YOUR TASK =
Take every line where the string "this" appears and copy it.

Collected data
-----

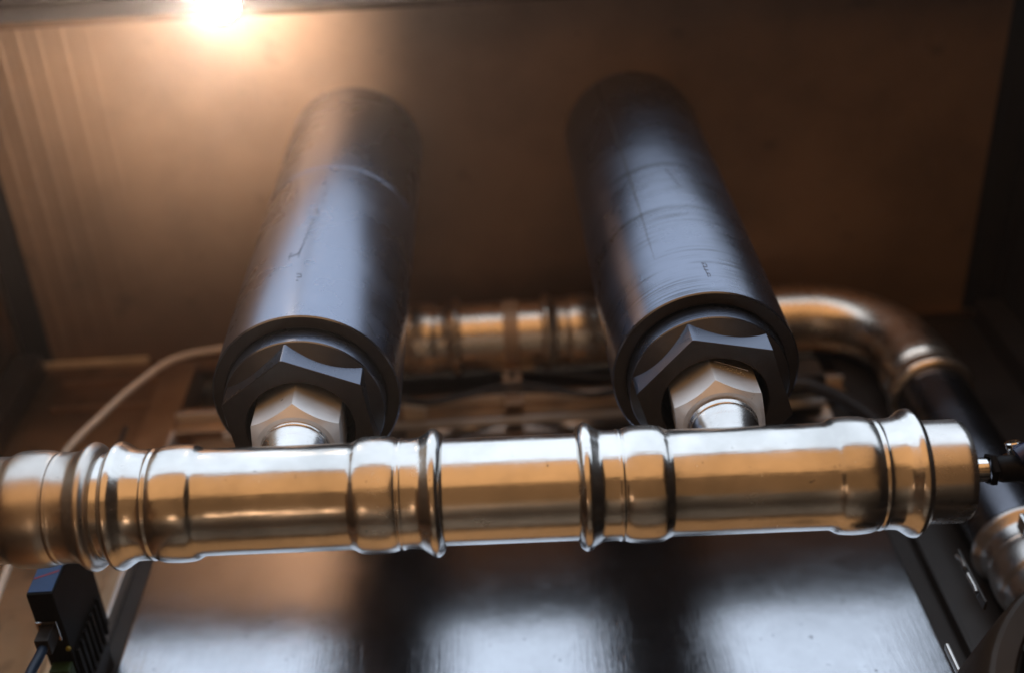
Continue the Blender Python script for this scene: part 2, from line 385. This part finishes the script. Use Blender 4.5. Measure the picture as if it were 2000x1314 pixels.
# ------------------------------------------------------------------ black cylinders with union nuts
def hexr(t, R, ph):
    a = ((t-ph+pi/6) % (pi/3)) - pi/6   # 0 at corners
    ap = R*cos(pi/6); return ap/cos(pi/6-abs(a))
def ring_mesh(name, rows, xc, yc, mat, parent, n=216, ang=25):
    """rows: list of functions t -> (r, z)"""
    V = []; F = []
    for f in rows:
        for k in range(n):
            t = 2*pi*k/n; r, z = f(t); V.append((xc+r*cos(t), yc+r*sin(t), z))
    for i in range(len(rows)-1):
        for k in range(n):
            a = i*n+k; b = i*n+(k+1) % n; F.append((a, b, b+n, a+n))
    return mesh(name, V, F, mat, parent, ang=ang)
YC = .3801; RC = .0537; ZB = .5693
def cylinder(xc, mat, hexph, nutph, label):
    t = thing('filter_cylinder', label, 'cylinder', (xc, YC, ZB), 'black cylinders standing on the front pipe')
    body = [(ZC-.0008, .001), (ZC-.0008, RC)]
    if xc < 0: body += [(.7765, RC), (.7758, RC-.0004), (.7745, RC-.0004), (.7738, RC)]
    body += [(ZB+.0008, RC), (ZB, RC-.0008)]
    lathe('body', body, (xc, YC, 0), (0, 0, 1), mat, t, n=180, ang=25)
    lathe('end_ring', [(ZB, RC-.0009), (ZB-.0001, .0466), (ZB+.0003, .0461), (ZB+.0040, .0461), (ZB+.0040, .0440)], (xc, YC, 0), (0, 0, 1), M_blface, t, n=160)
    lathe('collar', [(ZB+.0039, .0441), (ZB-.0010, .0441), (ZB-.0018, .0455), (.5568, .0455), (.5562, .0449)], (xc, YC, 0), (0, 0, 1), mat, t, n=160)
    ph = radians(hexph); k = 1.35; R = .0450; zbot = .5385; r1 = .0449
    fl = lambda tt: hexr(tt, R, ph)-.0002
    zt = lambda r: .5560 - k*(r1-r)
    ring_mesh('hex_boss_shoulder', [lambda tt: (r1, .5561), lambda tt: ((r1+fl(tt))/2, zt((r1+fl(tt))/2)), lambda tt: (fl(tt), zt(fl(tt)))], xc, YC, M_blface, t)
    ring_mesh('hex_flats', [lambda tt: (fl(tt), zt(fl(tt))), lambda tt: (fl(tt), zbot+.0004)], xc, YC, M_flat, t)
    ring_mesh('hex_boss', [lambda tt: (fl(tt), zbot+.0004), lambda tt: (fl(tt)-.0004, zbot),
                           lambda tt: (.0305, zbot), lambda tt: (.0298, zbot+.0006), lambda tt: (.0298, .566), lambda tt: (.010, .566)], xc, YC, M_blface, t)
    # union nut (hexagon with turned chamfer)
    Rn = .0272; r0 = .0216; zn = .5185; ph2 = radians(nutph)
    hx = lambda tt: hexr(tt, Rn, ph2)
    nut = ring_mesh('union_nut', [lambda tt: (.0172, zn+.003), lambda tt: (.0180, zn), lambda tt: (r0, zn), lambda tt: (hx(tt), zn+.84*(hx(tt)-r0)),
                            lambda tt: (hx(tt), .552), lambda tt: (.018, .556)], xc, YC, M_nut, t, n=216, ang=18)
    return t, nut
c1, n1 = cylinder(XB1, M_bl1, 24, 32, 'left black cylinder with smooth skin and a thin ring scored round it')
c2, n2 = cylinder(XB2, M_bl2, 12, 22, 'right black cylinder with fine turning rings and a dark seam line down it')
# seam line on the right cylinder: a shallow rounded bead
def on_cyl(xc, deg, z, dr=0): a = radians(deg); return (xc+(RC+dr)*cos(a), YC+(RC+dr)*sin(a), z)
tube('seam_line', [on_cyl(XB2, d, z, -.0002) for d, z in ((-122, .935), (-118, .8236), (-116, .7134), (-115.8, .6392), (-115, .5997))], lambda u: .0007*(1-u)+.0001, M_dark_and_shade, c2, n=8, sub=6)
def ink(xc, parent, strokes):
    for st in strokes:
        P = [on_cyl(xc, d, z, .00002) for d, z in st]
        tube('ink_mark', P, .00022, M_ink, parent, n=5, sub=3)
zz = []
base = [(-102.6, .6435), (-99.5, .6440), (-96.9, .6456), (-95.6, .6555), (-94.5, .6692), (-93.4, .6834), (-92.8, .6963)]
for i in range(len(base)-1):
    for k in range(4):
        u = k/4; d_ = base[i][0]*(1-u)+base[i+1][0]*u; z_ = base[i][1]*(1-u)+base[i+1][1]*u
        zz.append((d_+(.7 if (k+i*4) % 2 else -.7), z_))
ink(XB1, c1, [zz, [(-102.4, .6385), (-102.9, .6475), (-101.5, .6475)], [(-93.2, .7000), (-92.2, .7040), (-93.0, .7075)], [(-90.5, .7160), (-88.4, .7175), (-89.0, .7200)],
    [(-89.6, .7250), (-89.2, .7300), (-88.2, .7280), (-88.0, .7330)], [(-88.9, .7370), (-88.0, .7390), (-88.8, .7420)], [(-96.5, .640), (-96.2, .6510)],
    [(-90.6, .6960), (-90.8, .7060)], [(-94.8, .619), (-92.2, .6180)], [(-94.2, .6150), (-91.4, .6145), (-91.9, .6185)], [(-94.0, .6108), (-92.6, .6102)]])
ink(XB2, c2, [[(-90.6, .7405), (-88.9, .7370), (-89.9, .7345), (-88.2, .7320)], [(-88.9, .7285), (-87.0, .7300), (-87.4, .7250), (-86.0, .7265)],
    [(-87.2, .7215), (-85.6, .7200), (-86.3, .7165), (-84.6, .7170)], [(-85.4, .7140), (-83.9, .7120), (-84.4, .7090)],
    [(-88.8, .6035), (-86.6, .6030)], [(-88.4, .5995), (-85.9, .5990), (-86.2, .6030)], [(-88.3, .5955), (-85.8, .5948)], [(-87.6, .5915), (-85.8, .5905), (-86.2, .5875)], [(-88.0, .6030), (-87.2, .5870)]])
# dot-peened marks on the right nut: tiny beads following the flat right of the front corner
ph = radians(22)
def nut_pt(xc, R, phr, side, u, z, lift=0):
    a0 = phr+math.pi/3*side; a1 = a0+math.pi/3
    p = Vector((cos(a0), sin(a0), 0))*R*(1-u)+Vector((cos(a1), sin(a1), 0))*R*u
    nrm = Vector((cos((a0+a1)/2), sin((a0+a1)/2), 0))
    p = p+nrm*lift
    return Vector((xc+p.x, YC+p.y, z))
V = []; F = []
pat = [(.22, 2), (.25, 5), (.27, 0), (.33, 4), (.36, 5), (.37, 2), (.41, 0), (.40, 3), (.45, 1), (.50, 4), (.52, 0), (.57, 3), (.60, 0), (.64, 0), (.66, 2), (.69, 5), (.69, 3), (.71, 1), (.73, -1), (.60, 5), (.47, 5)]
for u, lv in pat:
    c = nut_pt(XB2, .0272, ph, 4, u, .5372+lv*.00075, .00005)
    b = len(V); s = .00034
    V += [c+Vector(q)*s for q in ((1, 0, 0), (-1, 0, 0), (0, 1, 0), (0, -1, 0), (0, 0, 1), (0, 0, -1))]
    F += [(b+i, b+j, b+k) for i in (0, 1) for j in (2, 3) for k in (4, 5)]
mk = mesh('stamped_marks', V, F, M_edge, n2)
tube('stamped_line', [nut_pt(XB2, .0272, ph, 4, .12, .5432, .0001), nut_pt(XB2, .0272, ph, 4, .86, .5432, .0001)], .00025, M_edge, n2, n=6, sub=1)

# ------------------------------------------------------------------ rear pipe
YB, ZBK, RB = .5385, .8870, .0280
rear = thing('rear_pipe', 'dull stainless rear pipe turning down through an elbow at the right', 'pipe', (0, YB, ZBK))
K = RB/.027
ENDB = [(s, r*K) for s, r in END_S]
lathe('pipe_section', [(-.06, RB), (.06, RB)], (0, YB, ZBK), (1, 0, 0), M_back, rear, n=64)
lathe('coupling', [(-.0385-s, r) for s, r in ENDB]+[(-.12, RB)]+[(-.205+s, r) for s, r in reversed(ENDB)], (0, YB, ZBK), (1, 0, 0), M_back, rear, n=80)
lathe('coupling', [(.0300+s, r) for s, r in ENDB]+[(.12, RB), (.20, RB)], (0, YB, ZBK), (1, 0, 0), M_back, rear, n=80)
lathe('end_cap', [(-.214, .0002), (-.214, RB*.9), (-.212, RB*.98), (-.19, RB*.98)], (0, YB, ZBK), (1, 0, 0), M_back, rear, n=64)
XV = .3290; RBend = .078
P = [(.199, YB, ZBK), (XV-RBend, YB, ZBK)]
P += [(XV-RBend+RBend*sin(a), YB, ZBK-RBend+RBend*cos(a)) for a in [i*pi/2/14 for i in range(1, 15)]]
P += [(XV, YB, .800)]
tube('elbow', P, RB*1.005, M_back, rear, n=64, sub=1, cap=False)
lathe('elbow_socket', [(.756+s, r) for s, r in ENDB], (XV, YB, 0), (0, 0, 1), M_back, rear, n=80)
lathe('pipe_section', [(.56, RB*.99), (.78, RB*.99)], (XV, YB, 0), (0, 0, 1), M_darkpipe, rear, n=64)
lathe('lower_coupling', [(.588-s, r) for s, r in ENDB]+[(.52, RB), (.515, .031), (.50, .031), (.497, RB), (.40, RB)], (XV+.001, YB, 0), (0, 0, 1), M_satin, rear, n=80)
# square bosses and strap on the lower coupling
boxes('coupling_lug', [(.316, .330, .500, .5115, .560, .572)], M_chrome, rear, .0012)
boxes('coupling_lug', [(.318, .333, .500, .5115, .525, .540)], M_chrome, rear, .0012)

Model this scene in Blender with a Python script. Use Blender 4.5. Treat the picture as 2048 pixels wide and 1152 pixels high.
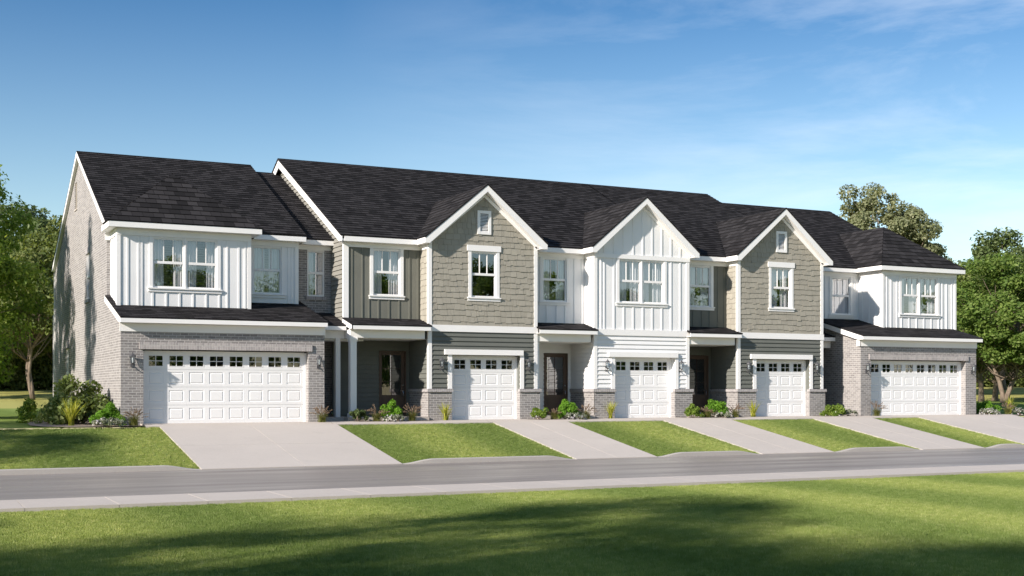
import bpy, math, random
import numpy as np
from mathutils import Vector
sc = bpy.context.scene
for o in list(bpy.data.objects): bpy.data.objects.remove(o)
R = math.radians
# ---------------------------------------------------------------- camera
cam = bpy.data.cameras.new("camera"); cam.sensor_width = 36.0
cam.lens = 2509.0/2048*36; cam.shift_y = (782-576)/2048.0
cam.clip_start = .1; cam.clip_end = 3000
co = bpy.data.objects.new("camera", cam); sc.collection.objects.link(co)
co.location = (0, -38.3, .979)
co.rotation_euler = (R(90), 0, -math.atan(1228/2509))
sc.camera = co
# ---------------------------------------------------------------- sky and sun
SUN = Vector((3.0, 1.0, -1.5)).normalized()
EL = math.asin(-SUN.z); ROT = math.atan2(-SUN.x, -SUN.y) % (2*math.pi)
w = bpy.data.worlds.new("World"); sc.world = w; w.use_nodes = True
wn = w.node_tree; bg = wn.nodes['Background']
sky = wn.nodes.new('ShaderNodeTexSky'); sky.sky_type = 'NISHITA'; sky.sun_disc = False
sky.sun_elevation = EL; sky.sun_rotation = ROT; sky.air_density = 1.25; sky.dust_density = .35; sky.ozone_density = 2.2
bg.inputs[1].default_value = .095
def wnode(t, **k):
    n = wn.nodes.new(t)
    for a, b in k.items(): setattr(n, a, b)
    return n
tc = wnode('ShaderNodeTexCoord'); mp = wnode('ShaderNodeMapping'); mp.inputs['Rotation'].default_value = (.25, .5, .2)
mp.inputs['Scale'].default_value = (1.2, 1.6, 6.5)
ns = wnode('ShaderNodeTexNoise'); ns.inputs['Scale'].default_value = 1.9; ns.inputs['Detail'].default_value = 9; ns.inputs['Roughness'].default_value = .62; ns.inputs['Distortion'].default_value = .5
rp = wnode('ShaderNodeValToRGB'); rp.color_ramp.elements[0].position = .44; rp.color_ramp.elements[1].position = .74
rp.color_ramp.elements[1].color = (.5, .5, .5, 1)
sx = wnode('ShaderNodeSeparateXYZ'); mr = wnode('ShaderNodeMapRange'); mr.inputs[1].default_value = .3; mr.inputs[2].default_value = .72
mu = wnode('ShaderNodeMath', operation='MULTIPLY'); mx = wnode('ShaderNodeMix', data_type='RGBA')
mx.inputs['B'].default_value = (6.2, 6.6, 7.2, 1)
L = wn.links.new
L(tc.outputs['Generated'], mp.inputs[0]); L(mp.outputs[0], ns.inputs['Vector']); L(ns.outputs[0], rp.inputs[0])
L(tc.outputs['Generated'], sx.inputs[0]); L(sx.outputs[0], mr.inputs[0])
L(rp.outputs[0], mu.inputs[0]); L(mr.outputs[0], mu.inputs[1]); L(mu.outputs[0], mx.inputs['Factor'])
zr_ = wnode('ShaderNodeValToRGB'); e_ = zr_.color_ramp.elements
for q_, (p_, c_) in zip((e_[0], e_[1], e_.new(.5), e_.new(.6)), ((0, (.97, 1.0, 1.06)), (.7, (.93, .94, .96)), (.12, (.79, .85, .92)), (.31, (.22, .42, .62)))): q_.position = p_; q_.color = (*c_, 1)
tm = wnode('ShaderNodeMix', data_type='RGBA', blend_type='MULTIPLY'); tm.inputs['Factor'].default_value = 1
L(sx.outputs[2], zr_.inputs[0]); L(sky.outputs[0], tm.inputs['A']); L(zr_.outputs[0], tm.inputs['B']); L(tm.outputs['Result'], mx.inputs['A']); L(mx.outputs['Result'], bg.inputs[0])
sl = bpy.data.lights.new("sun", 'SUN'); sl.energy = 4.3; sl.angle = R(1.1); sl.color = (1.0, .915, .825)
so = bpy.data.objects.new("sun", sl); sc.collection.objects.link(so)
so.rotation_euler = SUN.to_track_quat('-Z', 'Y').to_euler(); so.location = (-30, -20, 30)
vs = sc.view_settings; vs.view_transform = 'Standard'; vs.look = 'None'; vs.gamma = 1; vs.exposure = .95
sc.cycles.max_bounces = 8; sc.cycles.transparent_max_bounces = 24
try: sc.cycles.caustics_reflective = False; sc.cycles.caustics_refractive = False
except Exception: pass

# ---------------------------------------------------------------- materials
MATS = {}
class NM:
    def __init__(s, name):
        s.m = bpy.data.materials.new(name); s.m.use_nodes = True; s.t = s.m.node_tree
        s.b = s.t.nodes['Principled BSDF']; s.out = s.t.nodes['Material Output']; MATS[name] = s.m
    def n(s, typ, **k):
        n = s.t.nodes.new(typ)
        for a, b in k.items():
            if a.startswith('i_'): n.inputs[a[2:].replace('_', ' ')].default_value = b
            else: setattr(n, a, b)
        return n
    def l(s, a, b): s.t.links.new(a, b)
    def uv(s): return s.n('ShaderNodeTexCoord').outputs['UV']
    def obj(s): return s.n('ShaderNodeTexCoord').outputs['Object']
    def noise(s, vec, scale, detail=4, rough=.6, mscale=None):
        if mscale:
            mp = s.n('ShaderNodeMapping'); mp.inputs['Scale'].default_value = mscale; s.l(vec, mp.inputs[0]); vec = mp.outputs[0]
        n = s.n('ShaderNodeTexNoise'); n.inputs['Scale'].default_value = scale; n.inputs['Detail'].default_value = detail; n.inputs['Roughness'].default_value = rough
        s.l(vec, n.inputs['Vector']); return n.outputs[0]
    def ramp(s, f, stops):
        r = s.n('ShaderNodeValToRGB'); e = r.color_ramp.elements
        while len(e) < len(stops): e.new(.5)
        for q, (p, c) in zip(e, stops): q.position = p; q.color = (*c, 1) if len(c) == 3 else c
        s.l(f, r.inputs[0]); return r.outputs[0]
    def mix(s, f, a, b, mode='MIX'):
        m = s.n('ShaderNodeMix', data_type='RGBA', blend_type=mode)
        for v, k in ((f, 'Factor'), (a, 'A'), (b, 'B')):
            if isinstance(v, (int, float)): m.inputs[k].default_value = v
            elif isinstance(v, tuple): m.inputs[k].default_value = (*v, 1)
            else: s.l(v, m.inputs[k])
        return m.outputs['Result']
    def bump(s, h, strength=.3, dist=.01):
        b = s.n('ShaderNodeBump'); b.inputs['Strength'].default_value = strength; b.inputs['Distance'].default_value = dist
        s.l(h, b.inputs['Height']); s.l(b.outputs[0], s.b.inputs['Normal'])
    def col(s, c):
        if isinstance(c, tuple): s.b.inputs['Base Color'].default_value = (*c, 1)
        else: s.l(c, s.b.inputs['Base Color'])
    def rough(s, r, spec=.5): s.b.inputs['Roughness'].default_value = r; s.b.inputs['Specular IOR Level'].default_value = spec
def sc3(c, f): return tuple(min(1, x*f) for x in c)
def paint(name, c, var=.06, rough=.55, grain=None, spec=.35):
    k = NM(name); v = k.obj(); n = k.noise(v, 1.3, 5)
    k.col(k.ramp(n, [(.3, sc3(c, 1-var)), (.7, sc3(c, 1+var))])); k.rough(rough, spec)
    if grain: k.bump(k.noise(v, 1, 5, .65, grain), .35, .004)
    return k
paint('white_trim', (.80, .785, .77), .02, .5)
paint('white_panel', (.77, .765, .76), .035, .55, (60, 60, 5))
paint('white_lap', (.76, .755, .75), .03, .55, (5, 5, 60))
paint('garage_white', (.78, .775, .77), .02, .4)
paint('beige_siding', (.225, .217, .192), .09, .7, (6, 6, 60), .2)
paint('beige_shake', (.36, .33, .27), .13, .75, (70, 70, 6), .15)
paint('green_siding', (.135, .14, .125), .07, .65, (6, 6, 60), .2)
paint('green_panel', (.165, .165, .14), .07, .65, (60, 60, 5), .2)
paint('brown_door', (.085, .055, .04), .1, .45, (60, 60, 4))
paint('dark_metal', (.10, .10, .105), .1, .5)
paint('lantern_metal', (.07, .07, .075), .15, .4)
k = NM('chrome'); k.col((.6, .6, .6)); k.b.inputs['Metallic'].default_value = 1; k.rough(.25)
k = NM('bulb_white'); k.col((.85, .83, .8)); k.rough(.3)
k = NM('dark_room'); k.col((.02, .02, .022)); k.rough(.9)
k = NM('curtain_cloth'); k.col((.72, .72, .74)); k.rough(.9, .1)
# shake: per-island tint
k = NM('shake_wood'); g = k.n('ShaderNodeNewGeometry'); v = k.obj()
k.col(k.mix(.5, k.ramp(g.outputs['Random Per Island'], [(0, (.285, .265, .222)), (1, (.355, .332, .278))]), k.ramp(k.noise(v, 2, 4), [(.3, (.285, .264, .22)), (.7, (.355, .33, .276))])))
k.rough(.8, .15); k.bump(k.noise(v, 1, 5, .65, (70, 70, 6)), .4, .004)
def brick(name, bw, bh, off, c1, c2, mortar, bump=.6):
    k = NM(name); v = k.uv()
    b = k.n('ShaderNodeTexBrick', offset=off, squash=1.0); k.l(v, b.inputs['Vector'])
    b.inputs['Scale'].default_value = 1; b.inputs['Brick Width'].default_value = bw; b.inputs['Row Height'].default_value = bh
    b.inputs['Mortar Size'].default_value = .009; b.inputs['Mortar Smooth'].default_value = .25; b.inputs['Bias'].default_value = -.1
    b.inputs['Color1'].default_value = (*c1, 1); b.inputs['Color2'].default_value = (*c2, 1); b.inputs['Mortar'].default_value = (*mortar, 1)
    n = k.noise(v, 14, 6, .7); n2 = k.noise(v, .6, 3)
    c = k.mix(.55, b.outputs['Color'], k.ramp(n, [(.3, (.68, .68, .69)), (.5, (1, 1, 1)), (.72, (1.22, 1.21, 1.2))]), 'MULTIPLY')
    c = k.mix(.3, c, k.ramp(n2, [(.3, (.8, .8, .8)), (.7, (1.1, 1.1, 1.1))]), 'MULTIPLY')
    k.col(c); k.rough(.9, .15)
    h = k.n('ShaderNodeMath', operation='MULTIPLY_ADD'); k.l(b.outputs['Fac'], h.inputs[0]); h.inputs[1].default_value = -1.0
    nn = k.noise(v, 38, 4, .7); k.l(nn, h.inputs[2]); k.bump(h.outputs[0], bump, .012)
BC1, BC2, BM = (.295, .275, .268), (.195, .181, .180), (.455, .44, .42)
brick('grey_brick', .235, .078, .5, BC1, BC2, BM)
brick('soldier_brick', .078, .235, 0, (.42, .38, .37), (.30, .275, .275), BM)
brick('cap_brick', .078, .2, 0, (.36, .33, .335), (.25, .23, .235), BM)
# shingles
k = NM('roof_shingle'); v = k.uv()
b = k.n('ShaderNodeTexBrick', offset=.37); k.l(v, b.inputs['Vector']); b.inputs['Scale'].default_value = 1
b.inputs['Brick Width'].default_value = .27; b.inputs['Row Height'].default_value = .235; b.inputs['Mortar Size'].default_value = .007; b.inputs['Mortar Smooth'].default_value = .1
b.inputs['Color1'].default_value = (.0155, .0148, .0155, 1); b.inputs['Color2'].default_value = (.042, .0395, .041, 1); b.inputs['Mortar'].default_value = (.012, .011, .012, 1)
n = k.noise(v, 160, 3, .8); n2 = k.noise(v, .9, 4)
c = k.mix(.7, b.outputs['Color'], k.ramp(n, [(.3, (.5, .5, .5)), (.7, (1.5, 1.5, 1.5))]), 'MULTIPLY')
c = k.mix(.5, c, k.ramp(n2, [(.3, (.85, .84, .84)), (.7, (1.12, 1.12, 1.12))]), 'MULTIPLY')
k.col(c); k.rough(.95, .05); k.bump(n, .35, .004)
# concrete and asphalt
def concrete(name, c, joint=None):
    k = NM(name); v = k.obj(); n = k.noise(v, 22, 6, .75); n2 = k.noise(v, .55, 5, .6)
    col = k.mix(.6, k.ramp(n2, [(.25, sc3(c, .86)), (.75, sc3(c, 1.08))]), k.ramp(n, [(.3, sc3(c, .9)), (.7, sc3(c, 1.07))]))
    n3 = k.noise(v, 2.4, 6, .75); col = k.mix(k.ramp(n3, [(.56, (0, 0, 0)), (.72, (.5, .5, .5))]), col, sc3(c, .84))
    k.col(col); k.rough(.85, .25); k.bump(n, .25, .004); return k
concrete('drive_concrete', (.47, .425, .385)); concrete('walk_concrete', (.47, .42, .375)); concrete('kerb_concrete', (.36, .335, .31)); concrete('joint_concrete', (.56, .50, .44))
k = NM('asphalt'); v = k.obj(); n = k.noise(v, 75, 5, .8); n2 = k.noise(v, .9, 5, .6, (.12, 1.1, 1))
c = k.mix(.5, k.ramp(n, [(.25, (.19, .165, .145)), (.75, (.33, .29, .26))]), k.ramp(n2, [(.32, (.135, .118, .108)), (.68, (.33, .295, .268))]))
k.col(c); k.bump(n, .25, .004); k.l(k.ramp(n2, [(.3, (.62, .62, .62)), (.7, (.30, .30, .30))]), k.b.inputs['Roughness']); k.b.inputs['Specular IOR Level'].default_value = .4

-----

EXERCISE RESPONSE =
Continue the Blender Python script for this scene: part 2, from line 385. This part finishes the script. Use Blender 4.5. Measure the picture as if it were 2000x1314 pixels.
Model this scene in Blender with a Python script. Use Blender 4.5. Treat the picture as 2048 pixels wide and 1152 pixels high.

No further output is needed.